Shortly after God began reshaping my heart and life, I was fired from my stressful, chaotic job in early 2019. At the time, I felt deeply betrayed by my co-workers who had often claimed to be a “family.” I felt defective as an employee. After returning to graduate school and earning my master’s degree, I had already applied for 100 jobs over a year and had never been offered a single interview. How was I supposed to find a job now that I desperately needed one?

Matt suggested I apply to a job opening at his company. He sent a letter of recommendation along with my application, and I was interviewed and hired within two weeks of my job loss. My supervisor at the time was also a devout Christian, and the job happened to align perfectly with my skills. I have been an employee there for more than five years and had no clue a job like that even existed. I am now able to see that, no matter how many doors I tried to open myself with countless job applications, all it took was one “right” door for God to open in order for things to fall into place. I am working diligently to apply that same faith in God’s timing when it comes to finding a husband. When doubts and fear creep in, I remind myself of God’s goodness in the past and how he uses pain for purpose.

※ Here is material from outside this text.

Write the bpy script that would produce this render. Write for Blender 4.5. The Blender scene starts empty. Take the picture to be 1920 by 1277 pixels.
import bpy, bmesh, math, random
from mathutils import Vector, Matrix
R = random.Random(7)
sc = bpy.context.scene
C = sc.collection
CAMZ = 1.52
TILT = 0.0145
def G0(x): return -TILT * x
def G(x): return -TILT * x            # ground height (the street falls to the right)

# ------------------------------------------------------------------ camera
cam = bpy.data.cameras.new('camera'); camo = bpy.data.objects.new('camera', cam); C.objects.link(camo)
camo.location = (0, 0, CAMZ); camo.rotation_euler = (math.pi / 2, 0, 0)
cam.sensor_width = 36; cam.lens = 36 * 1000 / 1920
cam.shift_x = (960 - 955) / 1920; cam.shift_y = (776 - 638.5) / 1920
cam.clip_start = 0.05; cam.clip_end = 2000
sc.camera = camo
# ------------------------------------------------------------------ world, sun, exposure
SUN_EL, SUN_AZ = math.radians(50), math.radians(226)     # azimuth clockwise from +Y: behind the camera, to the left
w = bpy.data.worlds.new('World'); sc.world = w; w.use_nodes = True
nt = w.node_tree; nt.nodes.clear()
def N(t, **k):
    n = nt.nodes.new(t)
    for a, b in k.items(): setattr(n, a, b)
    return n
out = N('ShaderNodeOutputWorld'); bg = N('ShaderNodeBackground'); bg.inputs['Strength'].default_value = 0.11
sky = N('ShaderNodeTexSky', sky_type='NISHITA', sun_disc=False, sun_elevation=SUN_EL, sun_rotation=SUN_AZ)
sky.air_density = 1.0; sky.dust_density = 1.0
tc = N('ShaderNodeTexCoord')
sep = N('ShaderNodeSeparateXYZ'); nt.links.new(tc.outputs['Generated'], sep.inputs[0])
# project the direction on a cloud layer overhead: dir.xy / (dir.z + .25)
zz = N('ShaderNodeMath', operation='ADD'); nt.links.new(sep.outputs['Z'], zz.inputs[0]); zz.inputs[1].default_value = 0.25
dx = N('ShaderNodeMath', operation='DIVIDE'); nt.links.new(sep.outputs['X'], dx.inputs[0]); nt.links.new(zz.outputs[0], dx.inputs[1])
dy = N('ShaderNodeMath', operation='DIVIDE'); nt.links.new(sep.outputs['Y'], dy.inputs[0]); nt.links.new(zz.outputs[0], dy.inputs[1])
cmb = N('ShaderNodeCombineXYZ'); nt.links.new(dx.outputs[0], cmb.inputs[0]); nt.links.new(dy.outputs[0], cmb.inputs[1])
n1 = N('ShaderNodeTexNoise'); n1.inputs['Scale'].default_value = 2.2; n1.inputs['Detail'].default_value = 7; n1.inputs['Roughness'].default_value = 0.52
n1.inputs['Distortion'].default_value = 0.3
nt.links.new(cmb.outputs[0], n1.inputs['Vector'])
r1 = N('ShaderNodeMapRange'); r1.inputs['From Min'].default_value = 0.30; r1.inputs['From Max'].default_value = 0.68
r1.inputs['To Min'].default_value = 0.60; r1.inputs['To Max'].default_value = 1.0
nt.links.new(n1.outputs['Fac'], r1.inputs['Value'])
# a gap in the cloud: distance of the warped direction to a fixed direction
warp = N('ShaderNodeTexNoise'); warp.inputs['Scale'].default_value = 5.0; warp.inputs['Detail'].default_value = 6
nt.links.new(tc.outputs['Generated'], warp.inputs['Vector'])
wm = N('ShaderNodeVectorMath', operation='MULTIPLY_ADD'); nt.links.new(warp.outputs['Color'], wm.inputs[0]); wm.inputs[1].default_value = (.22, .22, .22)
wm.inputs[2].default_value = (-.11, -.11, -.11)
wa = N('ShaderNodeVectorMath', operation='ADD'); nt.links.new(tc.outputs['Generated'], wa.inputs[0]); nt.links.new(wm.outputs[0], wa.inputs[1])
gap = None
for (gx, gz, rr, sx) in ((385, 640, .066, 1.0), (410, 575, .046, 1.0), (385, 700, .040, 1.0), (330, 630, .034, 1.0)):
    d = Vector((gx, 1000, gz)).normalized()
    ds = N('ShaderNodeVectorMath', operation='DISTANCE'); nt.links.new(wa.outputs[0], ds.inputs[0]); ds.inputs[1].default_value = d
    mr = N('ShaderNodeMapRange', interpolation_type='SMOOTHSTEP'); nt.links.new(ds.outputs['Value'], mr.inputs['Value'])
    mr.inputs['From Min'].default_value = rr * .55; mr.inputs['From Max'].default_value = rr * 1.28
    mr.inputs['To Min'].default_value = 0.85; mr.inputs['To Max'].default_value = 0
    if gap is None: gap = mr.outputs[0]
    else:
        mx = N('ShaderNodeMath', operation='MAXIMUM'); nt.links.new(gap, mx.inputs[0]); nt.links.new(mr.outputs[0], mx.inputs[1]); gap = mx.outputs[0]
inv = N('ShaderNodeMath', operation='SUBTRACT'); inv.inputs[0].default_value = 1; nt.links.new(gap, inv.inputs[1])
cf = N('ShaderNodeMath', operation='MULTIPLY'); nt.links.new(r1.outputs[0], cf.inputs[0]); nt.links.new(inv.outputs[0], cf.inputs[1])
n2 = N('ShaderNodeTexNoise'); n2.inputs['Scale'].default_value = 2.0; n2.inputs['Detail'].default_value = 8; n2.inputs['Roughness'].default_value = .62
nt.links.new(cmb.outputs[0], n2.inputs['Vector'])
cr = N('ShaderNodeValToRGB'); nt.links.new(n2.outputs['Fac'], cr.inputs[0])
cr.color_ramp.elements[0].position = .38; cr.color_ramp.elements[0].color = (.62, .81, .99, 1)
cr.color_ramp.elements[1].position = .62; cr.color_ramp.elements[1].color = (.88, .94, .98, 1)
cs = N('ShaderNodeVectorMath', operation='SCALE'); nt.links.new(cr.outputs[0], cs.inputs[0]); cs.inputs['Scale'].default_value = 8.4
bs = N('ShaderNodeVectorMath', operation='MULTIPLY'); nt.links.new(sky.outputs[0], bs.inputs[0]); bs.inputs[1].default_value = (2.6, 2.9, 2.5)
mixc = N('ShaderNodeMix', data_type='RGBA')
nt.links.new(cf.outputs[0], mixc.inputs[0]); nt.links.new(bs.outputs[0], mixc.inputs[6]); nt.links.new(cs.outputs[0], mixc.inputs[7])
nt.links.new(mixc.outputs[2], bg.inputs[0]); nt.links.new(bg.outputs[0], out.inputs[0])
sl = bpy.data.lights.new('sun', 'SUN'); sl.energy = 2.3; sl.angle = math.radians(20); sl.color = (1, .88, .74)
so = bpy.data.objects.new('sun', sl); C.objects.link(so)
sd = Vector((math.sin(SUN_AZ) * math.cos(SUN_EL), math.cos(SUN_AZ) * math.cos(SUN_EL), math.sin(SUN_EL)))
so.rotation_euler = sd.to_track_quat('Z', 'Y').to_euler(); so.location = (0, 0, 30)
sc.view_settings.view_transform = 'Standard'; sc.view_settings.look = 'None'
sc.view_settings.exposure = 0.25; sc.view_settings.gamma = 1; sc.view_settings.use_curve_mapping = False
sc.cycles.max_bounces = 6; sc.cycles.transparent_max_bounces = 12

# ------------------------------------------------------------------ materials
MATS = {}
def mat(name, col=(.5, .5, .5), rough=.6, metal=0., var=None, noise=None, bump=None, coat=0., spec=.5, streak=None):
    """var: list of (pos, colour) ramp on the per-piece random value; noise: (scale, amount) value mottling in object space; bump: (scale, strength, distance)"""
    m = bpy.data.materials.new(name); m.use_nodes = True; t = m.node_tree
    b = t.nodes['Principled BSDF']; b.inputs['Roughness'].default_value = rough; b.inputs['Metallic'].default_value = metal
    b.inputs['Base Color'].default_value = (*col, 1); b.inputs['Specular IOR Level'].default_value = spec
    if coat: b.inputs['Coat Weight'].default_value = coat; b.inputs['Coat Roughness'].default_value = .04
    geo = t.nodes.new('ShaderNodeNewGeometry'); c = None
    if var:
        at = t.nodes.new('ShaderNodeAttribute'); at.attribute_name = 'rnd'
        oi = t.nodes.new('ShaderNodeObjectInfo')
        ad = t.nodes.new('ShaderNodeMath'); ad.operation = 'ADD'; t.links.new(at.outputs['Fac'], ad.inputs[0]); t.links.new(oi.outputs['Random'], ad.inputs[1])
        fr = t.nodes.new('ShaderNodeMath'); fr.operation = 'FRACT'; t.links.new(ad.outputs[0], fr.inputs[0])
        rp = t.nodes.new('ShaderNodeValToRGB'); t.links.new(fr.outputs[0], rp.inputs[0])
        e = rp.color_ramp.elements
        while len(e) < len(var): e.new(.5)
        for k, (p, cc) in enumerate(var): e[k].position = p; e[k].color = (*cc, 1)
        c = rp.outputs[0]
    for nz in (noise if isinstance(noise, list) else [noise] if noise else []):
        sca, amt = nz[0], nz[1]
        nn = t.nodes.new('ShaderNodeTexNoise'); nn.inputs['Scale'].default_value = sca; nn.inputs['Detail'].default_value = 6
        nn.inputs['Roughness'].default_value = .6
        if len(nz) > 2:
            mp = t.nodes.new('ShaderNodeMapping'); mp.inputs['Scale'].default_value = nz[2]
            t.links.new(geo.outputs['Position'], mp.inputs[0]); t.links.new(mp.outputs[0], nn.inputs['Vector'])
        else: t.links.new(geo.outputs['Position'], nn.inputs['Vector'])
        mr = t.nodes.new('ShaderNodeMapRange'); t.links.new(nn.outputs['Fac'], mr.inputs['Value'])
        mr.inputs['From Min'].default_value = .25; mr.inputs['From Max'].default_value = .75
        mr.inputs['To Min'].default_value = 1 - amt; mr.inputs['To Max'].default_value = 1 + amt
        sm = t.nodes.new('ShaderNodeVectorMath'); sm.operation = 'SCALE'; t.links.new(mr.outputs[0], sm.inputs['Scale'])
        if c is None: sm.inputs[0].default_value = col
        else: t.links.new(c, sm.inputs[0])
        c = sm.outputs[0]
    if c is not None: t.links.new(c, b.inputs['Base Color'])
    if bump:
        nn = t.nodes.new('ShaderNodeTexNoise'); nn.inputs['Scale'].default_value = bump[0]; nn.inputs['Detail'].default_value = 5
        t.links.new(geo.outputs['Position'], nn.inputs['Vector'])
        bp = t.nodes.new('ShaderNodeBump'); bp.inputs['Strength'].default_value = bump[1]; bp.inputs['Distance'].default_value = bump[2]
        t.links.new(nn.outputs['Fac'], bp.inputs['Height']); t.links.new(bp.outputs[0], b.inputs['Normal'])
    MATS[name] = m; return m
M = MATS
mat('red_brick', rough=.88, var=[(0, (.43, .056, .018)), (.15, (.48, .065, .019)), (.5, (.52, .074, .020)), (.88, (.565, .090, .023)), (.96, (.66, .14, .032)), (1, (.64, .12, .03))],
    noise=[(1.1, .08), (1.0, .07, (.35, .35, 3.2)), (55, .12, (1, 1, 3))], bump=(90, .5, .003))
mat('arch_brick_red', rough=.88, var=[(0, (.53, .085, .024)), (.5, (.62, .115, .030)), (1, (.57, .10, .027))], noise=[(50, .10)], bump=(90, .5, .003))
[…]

Matt and I got to spend a year working at the same company and taking lunch breaks together. We got to relive some of our hardest laughs. I didn’t realize the void in my life that our loss of friendship left until it was filled again. In late 2019, he found the love of his life after a long, difficult season of heartbreak and loneliness that he nursed properly through God and unwavering faith. In 2020, he got married and moved to Virginia. He lived by example throughout his adult life, even when others (including myself) doubted him. He was not willing to compromise his beliefs for a “quick fix” in love. He was not going to settle or sell his soul, even though all he wanted was a spouse and often feared he would never find one. His story gives me daily hope as I pray to God that I find the same. He is my spiritual rock and wise counsel when it comes to any questions I have about the Bible’s teachings. God used his struggles to serve as a beacon of light for mine.